Best Agency to Work For – Southeast

By | October 7, 2013

Senn-Dunn Insurance, Greensboro, North Carolina

Senn-Dunn: Open, Really Open, for Business … and Producer Ownership


Too many cooks spoil the broth?

Not at Senn-Dunn Insurance. The Greensboro, N.C., agency — the 2013 winner of Insurance Journal‘s Best Agency to Work For in the Southeast — has 22 owners. That’s about 15 percent of its workforce.

T. Gray McCaskill, CEO, says the ownership structure was created as a way to attract and retain the best people.

The structure is an incentive and retention plan mostly for producers, according to Danielle Hoversten, chief financial officer.

It’s also a management challenge. “It requires a very collaborative environment. We spend a lot of time basing decisions on consensus, getting a lot of input. We have 22 owners, plus managers who are not yet owners, involved in decision-making,” Hoversten says. “It takes a little extra time, but we have found it works for us.”

The 22 owners have empowered an eight-member executive committee to make certain operational decisions as needed.

It all works for producers at Senn-Dunn. “The security of knowing we are going to remain privately owned and independent is a great way to wake up and go to work … knowing that everyone has an opportunity to be an owner if they work hard,” one producer said.

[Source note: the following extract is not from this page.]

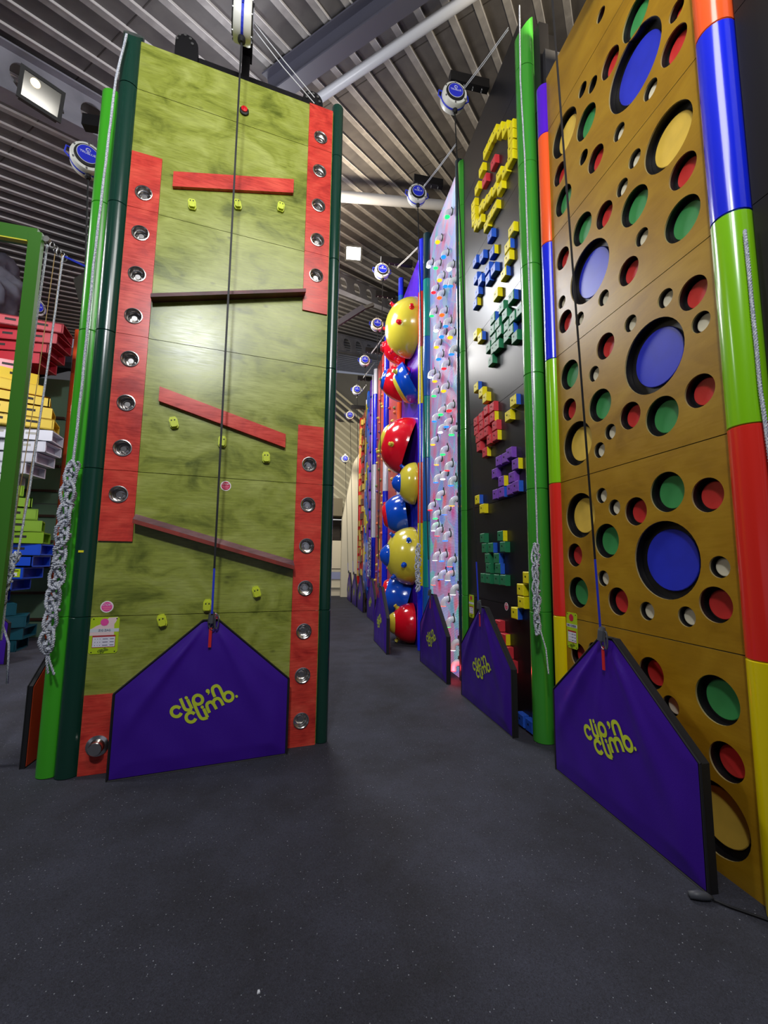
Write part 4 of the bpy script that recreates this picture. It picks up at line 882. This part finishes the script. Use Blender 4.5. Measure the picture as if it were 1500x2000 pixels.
U8 = unit('farthest red climbing wall with yellow and brown block holds', 17.30, 1.66, 7.7, m_brick, ['w']*7, ['r']*7, rr=0.075)
rnd = random.Random(4)
BRn = mat('block_brown', (110, 78, 60), 0.5); tb_y = MB().box(-0.12, 0.12, -0.09, 0, -0.11, 0.11).mesh('block_hold', [HC['y']]); tb_b = MB().box(-0.13, 0.13, -0.08, 0, -0.12, 0.12).mesh('block_hold', [BRn]); tb_r = MB().box(-0.12, 0.12, -0.07, 0, -0.14, 0.14).mesh('block_hold', [HC['r']])
for k in range(26):
    for x, me in ((0.3, tb_y), (0.8, tb_b if k % 2 else tb_r), (1.3, tb_b if k % 3 else tb_y), (1.65, tb_r)):
        if rnd.random() < 0.8: part('block_hold', me, None, U8, 'small block hold', loc=(min(1.5, x*0.86+rnd.uniform(-.12, .12)), 0, 0.35+k*0.28+rnd.uniform(-.07, .07)))

# ------------------------------------------------------------------ LEFT BACKGROUND
# green steel frame post with head beam
PT = thing('green_frame', 'tall square green steel post with a head beam at the left border', 'frame', (-2.58, 4.18, 0))
part('post', MB().box(0.02, 0.125, -0.02, 0.03, 0, 4.68), m_post, PT)
part('head_beam', MB().box(-1.6, 0.05, 0, 0.1, 0, 0.13, M=Matrix.Translation((0.02, 0, 4.6)) @ Matrix.Rotation(math.radians(3), 4, 'Y')), m_post, PT)
part('yellow_strip', MB().box(-1.5, -0.02, 0.0, 0.05, -0.012, 0.0, M=Matrix.Translation((0.02, 0, 4.6)) @ Matrix.Rotation(math.radians(3), 4, 'Y')), mat('yellow_strip', (222, 214, 60), 0.5), PT)
part('lug', MB().lathe([(0.03, 0), (0.03, 0.03)], (0.15, 0.0, 4.64), (0, 1, 0), 12), m_steel, PT)
part('yellow_tag', MB().box(-0.01, 0.03, -0.023, -0.021, 2.2, 2.22), mat('yellow_tag', (226, 220, 30), 0.5), PT, 'small yellow tag')
rope_thing('white rope beside the green post, hanging almost to the floor', [(-2.48, 4.3, 4.66), (-2.51, 4.3, 3.57), (-2.51, 4.3, 2.79), (-2.5, 4.3, 1.73), (-2.5, 4.3, 1.1), (-2.44, 4.3, 0.95), (-2.42, 4.3, 0.62)], None, [], 0.03, 0.009, Vector((0, -1, 0)), 2, False)
rope_thing('white rope with knotted chain just right of the green post', [(-2.34, 4.3, 4.55), (-2.37, 4.3, 3.43), (-2.41, 4.3, 2.28), (-2.45, 4.3, 1.68)], [(-2.45, 4.3, 1.72), (-2.53, 4.3, 1.27)], [[(-2.5, 4.3, 1.3), (-2.5, 4.3, 0.98)]], 0.03, 0.010, Vector((0, -1, 0)), 4)
t = thing('karabiner_link', 'steel karabiners and blue sling joining the ropes at the green post head', 'karabiner', (-2.42, 4.3, 4.66))
for k in range(5): part('link', MB().tube([(0.03*k+0.02*math.cos(a)-0.02, 0.006*(k % 2), -0.028*k+0.035*math.sin(a)) for a in np.linspace(0, 2*PI, 11)], 0.005, 5, caps=False), m_steel, t)
part('sling', MB().tube([(0.1, 0, -0.1), (0.3, 0.02, -0.17), (0.46, 0.05, -0.2)], 0.012, 6), m_strap_b, t, 'blue sling')
for dx in (0.0, 0.06):
    tag(part('guide_cord', MB().tube([(0, 0, 0), (-0.03, 0, -1.3), (-0.09, 0, -2.6)], 0.0035, 5), mat('tan_cord', (170, 140, 90), 0.7), loc=(-2.42+dx, 4.32, 4.6)), 'thin tan cord between the two ropes, %s one' % ('left' if dx == 0 else 'right'), 'cord')
# crate tower
CT = thing('crate_tower', 'twisting tower of coloured crate steps behind the green post', 'climbing tower', (-5.6, 9.3, 0))
TC = [('t', (20, 78, 92)), ('b', (28, 78, 206)), ('g', (130, 172, 34)), ('w', (212, 212, 222)), ('y', (222, 188, 34)), ('r', (176, 34, 48))]
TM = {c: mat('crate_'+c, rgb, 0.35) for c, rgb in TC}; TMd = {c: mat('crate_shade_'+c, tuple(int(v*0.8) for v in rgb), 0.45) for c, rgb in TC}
nm = dict(t='teal', b='blue', g='lime green', w='white', y='yellow', r='red')
layers = ['t']*4+['b']*5+['g']*5+['w']*5+['y']*5+['r']*5
hgt = 0.215; cx = [60, 72, 78, 60, 38, 50, 71, 89, 104, 109, 106, 98, 87, 71, 55, 74, 94, 112, 125, 128, 124, 120, 108, 97, 80, 98, 116, 133, 146]
def crate_me(c):
    mb = MB(); w_, d, h, th = 1.5, 0.55, hgt-0.012, 0.022
    mb.box(-w_, -0.0, 0, 0.02, 0, h); mb.box(-w_, 0, d-0.02, d, 0, h); mb.box(-w_, -w_+0.02, 0.02, d-0.02, 0, h)
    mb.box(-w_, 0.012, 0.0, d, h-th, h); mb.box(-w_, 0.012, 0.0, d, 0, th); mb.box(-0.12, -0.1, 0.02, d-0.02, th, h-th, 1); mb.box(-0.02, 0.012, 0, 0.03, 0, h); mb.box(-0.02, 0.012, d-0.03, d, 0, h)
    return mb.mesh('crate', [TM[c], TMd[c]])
CM = {c: crate_me(c) for c in nm}
slot = MB().box(-0.085, 0.085, -0.003, 0.002, -0.022, 0.022).mesh('handle_slot', [mat('slot_dark', (30, 26, 24), 0.7)])
slotw = MB().box(-0.085, 0.085, -0.003, 0.002, -0.022, 0.022).mesh('handle_slot', [mat('slot_grey', (170, 168, 160), 0.7)])
for k, c in enumerate(layers):
    z = k*hgt; X0 = -5.70-0.083*(z-2.9)+0.0085*cx[k]; d_ = (cx[min(k+1, len(cx)-1)]-cx[max(k-1, 0)])
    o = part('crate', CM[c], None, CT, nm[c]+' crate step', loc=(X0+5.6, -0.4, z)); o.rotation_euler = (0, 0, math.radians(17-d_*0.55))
    for sx in (-0.32, -0.82, -1.25): part('handle_slot', slotw if c == 'w' else slot, None, o, loc=(sx, 0, hgt*0.55))
    if k in (5, 6):
        s_ = part('info_sign', MB().box(-0.27, -0.03, -0.004, 0, 0.03, 0.18), mat('lime_sign', (176, 204, 30), 0.35), o, 'lime green rules sign')
        part('table', MB().box(-0.2, -0.08, -0.006, -0.004, 0.05, 0.11), m_white, s_); part('title_band', MB().box(-0.24, -0.06, -0.006, -0.004, 0.135, 0.15), m_black, s_)
part('inner_core', MB().box(-1.0, -0.5, 0.1, 0.9, 0, 6.0), mat('pale_green_board', (128, 160, 132), 0.6), CT)
GB = wall_root('pale green background wall with brown slats behind the crate tower', 11.5, -3.4)
GB.rotation_euler = (0, 0, 0); GB.location = (-6.2, 10.45, 0)
for k in range(6): part('panel', MB().box(-0.6, 1.0, 0, 0.05, k*0.95, k*0.95+0.93), mat('pale_green_board', (128, 160, 132), 0.6), GB)
for k in range(9): part('slat', MB().box(-0.6, 0.9, -0.06, 0, 0.35+k*0.55, 0.40+k*0.55), mat('brown_slat', (80, 50, 40), 0.6), GB, 'brown slat')
pipe(GB, 1.09, -0.15, 6.8, 0.09, ['o'])
DKP = wall_root('dark blue black wall edge behind the orange pole at left', 9.0, -3.4)
DKP.rotation_euler = (0, 0, 0); DKP.location = (-4.95, 10.3, 0)
for k in range(5): part('panel', MB().box(0, 0.3, 0, 0.1, k*MOD, (k+1)*MOD-0.01), mat('navy_board', (24, 24, 44), 0.5), DKP)
auto_belay('small white auto belay on top of the red crates behind the post', (-5.3, 9.0, 6.75), math.radians(60), None)
# rock boulder with green holds
rk = MB()
bm = bmesh.new(); bmesh.ops.create_icosphere(bm, subdivisions=4, radius=1.0)
from mathutils import noise
for v_ in bm.verts:
    n_ = noise.fractal(v_.co*1.7, 0.9, 2.0, 4); v_.co *= 1+0.28*n_; v_.co.x *= 1.25; v_.co.z *= 0.85
me = bpy.data.meshes.new('rock_face'); bm.to_mesh(me); bm.free(); me.materials.append(mat('grey_artificial_rock', (126, 128, 138), 0.9, rgb2=(92, 94, 108), var=0.25, scale=(3, 3, 3), bump=0.5, bscale=6)); me.shade_smooth()
RK = thing('climbing_boulder', 'grey artificial rock with green holds high at the left border', 'boulder', (-7.72, 10.6, 7.75))
part('rock_face', me, None, RK)
for x, z in ((0.82, 0.33), (0.80, -0.10), (1.02, -0.65)):
    part('hold', MB().lathe([(0.14, 0), (0.13, 0.07), (0.05, 0.12), (0, 0.12)], (x, -0.72, z), (0.5, -1, 0.3), 12, sc=(0.6, 1.4)).mesh('hold', [mat('hold_dark_green', (20, 110, 50), 0.4)], True), None, RK, 'dark green rock hold')
# dark roof steel at the far left
t = thing('steel_beam', 'dark diagonal roof beam behind the green post ropes', 'beam', (-9, 14, 7))
part('web', MB().tube([(-3.5, 0, -1.4), (6.5, 0.5, 2.7)], 0.16, 4), m_beam_d, t); part('flange', MB().tube([(-3.5, 0.05, -1.62), (6.5, 0.55, 2.48)], 0.06, 4), m_blackmetal, t)
t = thing('steel_beam', 'dark horizontal beam above the red crates at left', 'beam', (-9, 13, 7.0))
part('web', MB().box(-3, 5.2, 0, 0.1, 0, 0.18), m_blackmetal, t); part('flange', MB().box(-3, 5.2, -0.06, 0.16, -0.02, 0.0), m_blackmetal, t)
t = thing('steel_beam', 'dark diagonal steel strut in the corridor gap under the bright floodlight', 'beam', (1.0, 11.6, 8.9))
part('web', MB().tube([(-1.7, 0, -1.65), (0.55, 0, 0.15)], 0.10, 4), m_beam_d, t); part('end_plate', MB().tube([(0.45, 0, 0.08), (0.85, 0, 0.28)], 0.06, 4), m_steel, t)
t = thing('steel_beam', 'brown grey cross beam behind the unlit floodlight at top left', 'beam', roof(5.3, 8.5, -0.8))
part('web', rrel(rbox(5.15, 5.45, 5.95, 12.5, -1.0, -0.4), t), mat('brown_grey_beam', (100, 98, 90), 0.7), t)
part('bracket', rrel(rbox(4.9, 5.6, 7.6, 8.6, -0.8, -0.6), t), mat('brown_grey_beam', (100, 98, 90), 0.7), t)
# floodlights
def flood(label, loc, target, lit):
    t = thing('floodlight', label, 'floodlight', loc); d = (Vector(target)-Vector(loc)); q = d.to_track_quat('-Y', 'Z').to_matrix().to_4x4()
    hb = MB().box(-0.19, 0.19, 0.0, 0.14, -0.15, 0.15, M=q); part('housing', hb, m_black, t)
    fr_ = MB().box(-0.22, 0.22, -0.03, 0.0, 0.14, 0.18, M=q).box(-0.22, 0.22, -0.03, 0, -0.18, -0.14, M=q).box(-0.22, -0.18, -0.03, 0, -0.14, 0.14, M=q).box(0.18, 0.22, -0.03, 0, -0.14, 0.14, M=q); part('frame', fr_, m_black, t)
    part('glass', MB().box(-0.18, 0.18, -0.02, -0.004, -0.14, 0.14, M=q), mat('lit_flood_glass', (245, 248, 255), 0.3, emit=14) if lit else mat('unlit_flood_glass', (150, 148, 142), 0.12, metal=0.6), t)
    if not lit: part('bulb', MB().lathe([(0.0, -0.01), (0.045, -0.02), (0.05, -0.028), (0, -0.034)], (0, 0, 0), (0, 1, 0), 16, sc=(1, 1.0)).box(0, 0, 0, 0, 0, 0), mat('glowing_bulb', (255, 236, 190), 0.3, emit=1.5), t).matrix_local = q @ Matrix.Translation((-0.07, 0, 0.07))
    part('bracket', MB().tube([q @ Vector((-0.24, 0.1, 0)), q @ Vector((-0.26, 0.3, 0.1)), q @ Vector((0, 0.38, 0.25)), q @ Vector((0.26, 0.3, 0.1)), q @ Vector((0.24, 0.1, 0))], 0.012, 6), m_steel, t)
    return t
flood('black floodlight with a dim bulb under the roof at top left', (-3.36, 5.4, 7.40), (-0.7, 2.0, 5.8), False)
flood('brightly lit floodlight high in the corridor gap beside the dark green pipe', (1.09, 10.3, 9.70), (0.2, 0, 2.5), True)
# small things on the floor
t = thing('power_cable', 'black plug and cable on the floor at the bottom right', 'cable', (2.05, 2.02, 0))
part('plug', MB().tube([(-0.045, 0.015, 0.02), (0.0, 0.0, 0.022), (0.035, -0.012, 0.02), (0.06, -0.02, 0.015)], [0.016, 0.022, 0.018, 0.008], 10), m_grey_pl, t, smooth=True)
part('cord', MB().tube([(0.05, -0.017, 0.012), (0.1, -0.07, 0.008), (0.2, -0.165, 0.008), (0.35, -0.3, 0.008)], 0.006, 6), m_border, t, smooth=True)
tag(part('paper_scrap', MB().add([(0, 0, 0.003), (0.012, 0.003, 0.006), (0.008, 0.016, 0.004), (0.001, 0.013, 0.006)], [(0, 1, 2), (0, 2, 3)]).add([(0, 0, 0.001), (0.012, 0.003, 0.001), (0.008, 0.016, 0.001), (0.001, 0.013, 0.001)], [(2, 1, 0), (3, 2, 0)]), m_white, loc=(-0.113, 1.928, 0)), 'tiny white paper scrap alone on the dark floor in front', 'litter')

m_cord = mat('white_cord', (214, 216, 220), 0.7)
def cord(root, a, b_, label, r=0.0045, off=0.03):
    L = root.location; R_ = Matrix.Rotation(-root.rotation_euler.z, 3, 'Z'); A = R_ @ (Vector(a)-L); B_ = R_ @ (Vector(b_)-L)
    for q in (0, 1): part('haul_cord', MB().tube([A+Vector((0, 0, -q*off)), (A+B_)/2+Vector((0, 0, -q*off*1.2-0.01)), B_+Vector((0, 0, -q*off))], r, 6), m_cord, root, label)
cord(LW, (-0.66, 3.80, 6.98), (-0.02, 4.10, 6.62), 'white haul cord at the top of the wall', off=0.07)
cord(BW, (2.20, 4.0, 7.98), (1.95, 4.83, 8.10), 'thin white haul cord')
for U_, y0 in ((LWt, 6.8), (DW, 9.0), (U6, 12.7), (U7, 14.6), (U8, 16.5)):
    top_ = max(c.location.z for c in U_.children)
    cord(U_, (2.24, U_.location.y-1.8, 8.4), (1.98, y0, 8.52 if U_ in (LWt, DW) else 8.25), 'thin white haul cord', 0.0045)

“I know that one day I may be offered a chance to become an owner, which is very exciting to me,” another employee said.

The company has a separate profit sharing plan for non-producers.

Senn-Dunn stresses open communication, transparency and teamwork.

For McCaskill, communication is key. “The more you’ve got people asking questions, the more it shows that they’ve got faith that you’re going to be upfront with them,” he says.

Employees praise owners for sharing financials, explaining goals and strategies, and maintaining an open-door policy.

“This transparency of ‘where we are and where we are going’ promotes a team environment,” said an employee.

To further the teamwork culture, all of the offices in the Greensboro building are of equal size, and staff has window offices while owners are in interior spaces.

The emphasis on communication paid off during the economic downturn and soft market. By 2008, McCaskill said the owners knew that the agency’s model at that time was not sustainable. P/C premiums were falling and too many customers were hurting or going out of business. Internal changes and a new direction to counter the effects of the P/C slide were needed.

“Rather than pointing fingers, we got together and asked for input,” McCaskill recalls. “We didn’t go behind closed doors. We put all our numbers on the board. We made some tough senior management changes.”

“Owners, managers, everybody” — participated in the cuts, Hoversten says.

The adjustments worked. The agency started growing again and, most important, it was able to invest in a new direction: employee benefits.

“This whole thing with Obamacare, we have sort of run through the fire on it,” McCaskill says. Senn-Dunn has been proactive, running benefits seminars, reaching out to clients and turning Obamacare into an opportunity. “At the end of the day, clients want that trusted advisor.”

Senn-Dunn is a different agency today. It had been a primarily P/C agency, but now total agency revenues of $25.6 million are almost evenly divided between P/C and employee benefits. Also, the agency had 38 people back in 2000; today it has 152.

“I was very proud of the way the company took a realistic approach to the changing business environment from 2008 to present day,” one employee told Insurance Journal.

“We have a team that supports each other,” McCaskill says. He thinks it is working so well that if there were no insurance services to sell, the team would sell something else together. But for now, they’re doing fine with insurance and benefits.